Wednesday 3 August 2022

Rick And Morty Verses Dungeons & Dragons II: Painscape #4 - IDW Publishing

RICK AND MORTY VERSES DUNGEONS & DRAGONS II: PAINSCAPE No. 4, December 2019
Depicting “the final battle between demons, gods, and the most min-maxed Rick imaginable”, Jim Zub’s narrative for Issue Four of “Rick And Morty Verses Dungeons & Dragons II: Painscape” surely must have had any players of Gary Gygax’s co-creation appreciatively frothing at the mouth with all its excellent nods to the rule-set’s celebrated lore. Indeed, considering that this comic contains such notable weapons as “the legendary Dragonlance (enhanced with Boo, miniature giant space-hamster)” and “The unholy Wand of Orcus” it’s arguably easy to see why the mini-series’ final instalment managed to maintain a 11,226-strong readership in January 2020.

Furthermore, these intermittent dips into “an ancient conflict that raged between the fiends of the Lower planes” and the Caves of Klang genuinely provide the twenty-two-page publication with both some ludicrous laugh-out-loud jiffies, as well as some surprisingly dark moments; most notably when the Canadian writer pens the Smith Family individually meeting a truly unheroic demise before the overwhelming demonic hordes of Bardrick. Such contrasting emotional journeys really help to keep the audience engaged with the decapitation-laden action at hand, even when it consists of some seriously silly skirmishes during “the real Blood War at the Hobby Mall -- Now.”

Quite possibly this periodical’s finest moment though, comes with the coverage of Rick Sanchez following the Level Five Wizard’s decision “to shakety-shake things up a bit” and delve into multi-classing. The elderly scientist’s short-lived battles against a Manticore, Medusa and Frost Giant are a lot of fun to follow, as is the subsequent Rogue’s friendship with a Beholder which ultimately ends in the floating head’s unexpectedly sad death, and a significantly older-looking adventurer grasping the “Ring of Three Ultra-Wishes – A bulls**t item younger Rick came up with as the ultimate treasure in his ultimate dungeon.”

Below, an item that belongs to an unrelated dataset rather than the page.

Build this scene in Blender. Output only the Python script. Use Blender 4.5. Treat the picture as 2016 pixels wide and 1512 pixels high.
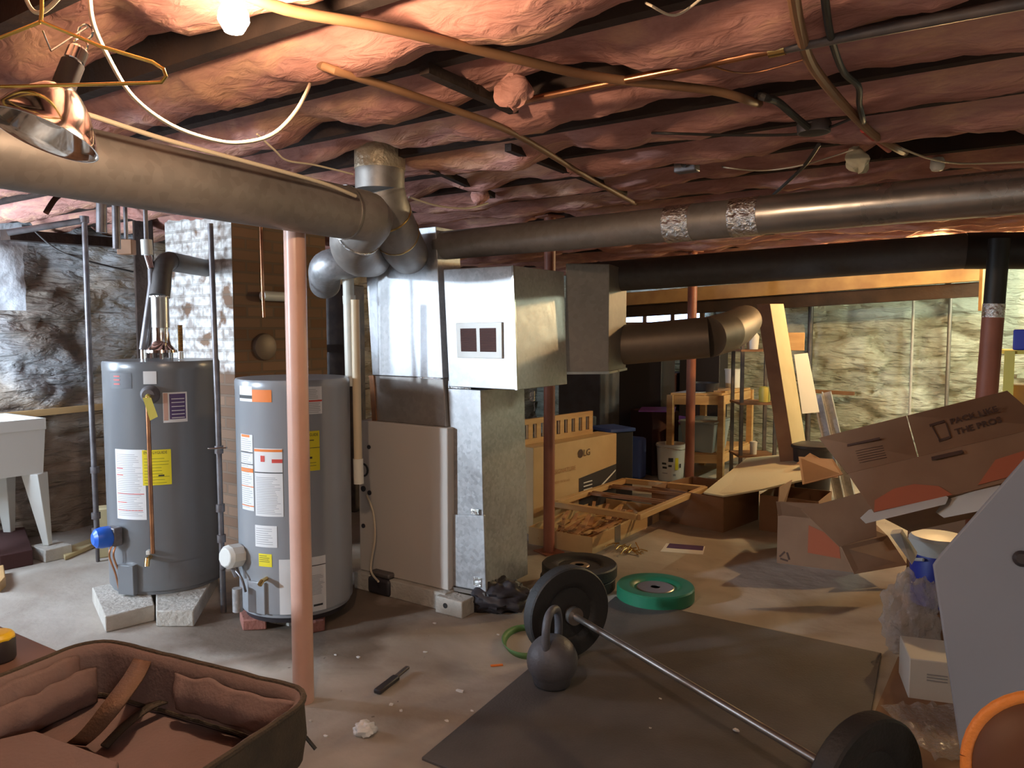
import bpy, bmesh, math, random
from mathutils import Vector, Matrix, noise
random.seed(7)
for o in list(bpy.data.objects): bpy.data.objects.remove(o)
S = bpy.context.scene
COL = S.collection
PI = math.pi
# ------------------------------------------------------------------ camera, world, exposure
F = 1513.0; PITCH = math.radians(4.0); CAMZ = 1.5
cam_d = bpy.data.cameras.new('camera'); cam = bpy.data.objects.new('camera', cam_d); COL.objects.link(cam)
cam_d.sensor_width = 36.0; cam_d.lens = F / 2016 * 36.0; cam_d.clip_start = 0.02; cam_d.clip_end = 100
cam.location = (0, 0, CAMZ); cam.rotation_euler = (PI / 2 - PITCH, 0, 0)
S.camera = cam
w = bpy.data.worlds.new('world'); S.world = w; w.use_nodes = True
w.node_tree.nodes['Background'].inputs[0].default_value = (1.0, 0.82, 0.7, 1)
w.node_tree.nodes['Background'].inputs[1].default_value = 0.06
S.view_settings.view_transform = 'Standard'; S.view_settings.look = 'None'
S.view_settings.exposure = 0.12; S.view_settings.gamma = 1.0; S.view_settings.use_curve_mapping = False
WINDOW_POWER = 1550.0       # daylight through the high window in the left wall
DOOR_POWER = 42.0          # daylight through the glazed cellar door at the left, out of the frame
BULB_STRENGTH = 900.0     # bare bulb by the trunk duct
BULB2_STRENGTH = 2500.0    # bare bulb behind the dark duct
TUBE_POWER = 330.0          # shop light in the far right corner
FILL_POWER = 60.0          # fill light added behind the camera, no fixture

# house axes: u runs along the joists, v across them
U = Vector((0.83, -0.5577, 0)); V = Vector((0.5577, 0.83, 0)); Z = Vector((0, 0, 1))
def uv(u, v, z=0.0): return U * u + V * v + Z * z
def ray(px, py):
    x = (px - 1008) / F; y = (756 - py) / F; c = math.cos(PITCH); s = math.sin(PITCH)
    return Vector((x, c + y * s, -s + y * c))
def at(px, py, Y):
    d = ray(px, py); return Vector((0, 0, CAMZ)) + d * (Y / d.y)
def atz(px, py, z):
    d = ray(px, py); return Vector((0, 0, CAMZ)) + d * ((z - CAMZ) / d.z)
def fl(px, py): return atz(px, py, 0.0)
def onplane(px, py, p0, n):
    d = ray(px, py); o = Vector((0, 0, CAMZ)); return o + d * ((p0 - o).dot(n) / d.dot(n))

# ------------------------------------------------------------------ materials
def lin(c): return tuple(((v / 255) / 12.92 if v / 255 <= 0.04045 else ((v / 255 + 0.055) / 1.055) ** 2.4) for v in c)
def mat(name, col, rough=0.6, metal=0.0, col2=None, scale=6.0, stretch=(1, 1, 1), bump=0.0, bscale=None, emit=None, estr=0.0, trans=0.0, alpha=1.0, spec=None, detail=5.0, lo=0.35, hi=0.65, sheen=0.0):
    m = bpy.data.materials.new(name); m.use_nodes = True
    nt = m.node_tree; N = nt.nodes; L = nt.links; b = N['Principled BSDF']
    b.inputs['Roughness'].default_value = rough; b.inputs['Metallic'].default_value = metal
    b.inputs['Base Color'].default_value = (*col, 1)
    if spec is not None: b.inputs['Specular IOR Level'].default_value = spec
    if sheen: b.inputs['Sheen Weight'].default_value = sheen
    if trans: b.inputs['Transmission Weight'].default_value = trans
    if alpha < 1: b.inputs['Alpha'].default_value = alpha
    if emit: b.inputs['Emission Color'].default_value = (*emit, 1); b.inputs['Emission Strength'].default_value = estr
    if col2 or bump:
        tc = N.new('ShaderNodeTexCoord'); mp = N.new('ShaderNodeMapping'); mp.inputs['Scale'].default_value = stretch
        L.new(tc.outputs['Object'], mp.inputs['Vector'])
        if col2:
            nz = N.new('ShaderNodeTexNoise'); nz.inputs['Scale'].default_value = scale; nz.inputs['Detail'].default_value = detail
            L.new(mp.outputs[0], nz.inputs['Vector'])
            r = N.new('ShaderNodeValToRGB'); r.color_ramp.elements[0].position = lo; r.color_ramp.elements[1].position = hi
            r.color_ramp.elements[0].color = (*col, 1); r.color_ramp.elements[1].color = (*col2, 1)
            L.new(nz.outputs['Fac'], r.inputs[0]); L.new(r.outputs[0], b.inputs['Base Color'])
        if bump:
            n2 = N.new('ShaderNodeTexNoise'); n2.inputs['Scale'].default_value = bscale or scale * 4; n2.inputs['Detail'].default_value = 6
            L.new(mp.outputs[0], n2.inputs['Vector'])
            bp = N.new('ShaderNodeBump'); bp.inputs['Strength'].default_value = bump; bp.inputs['Distance'].default_value = 0.02
            L.new(n2.outputs['Fac'], bp.inputs['Height']); L.new(bp.outputs[0], b.inputs['Normal'])
    return m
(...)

Also plying his trade most prodigiously is Troy Little, whose well-pencilled panels are absolutely packed full of all sorts of eye-candy. The cartoonist’s depiction of the Blood War is particularly gruesome, courtesy of numerous severed limbs and cleaved heads being visible during the intense fighting. And let us not forget the incredibly insensitive demise of poor Boo, loyal companion of the Rashemi ranger Minsc, who is explicitly fried alive by Sanchez’s evil musical counterpart following a tragic blow from the demon lord Orcus’s obsidian rod.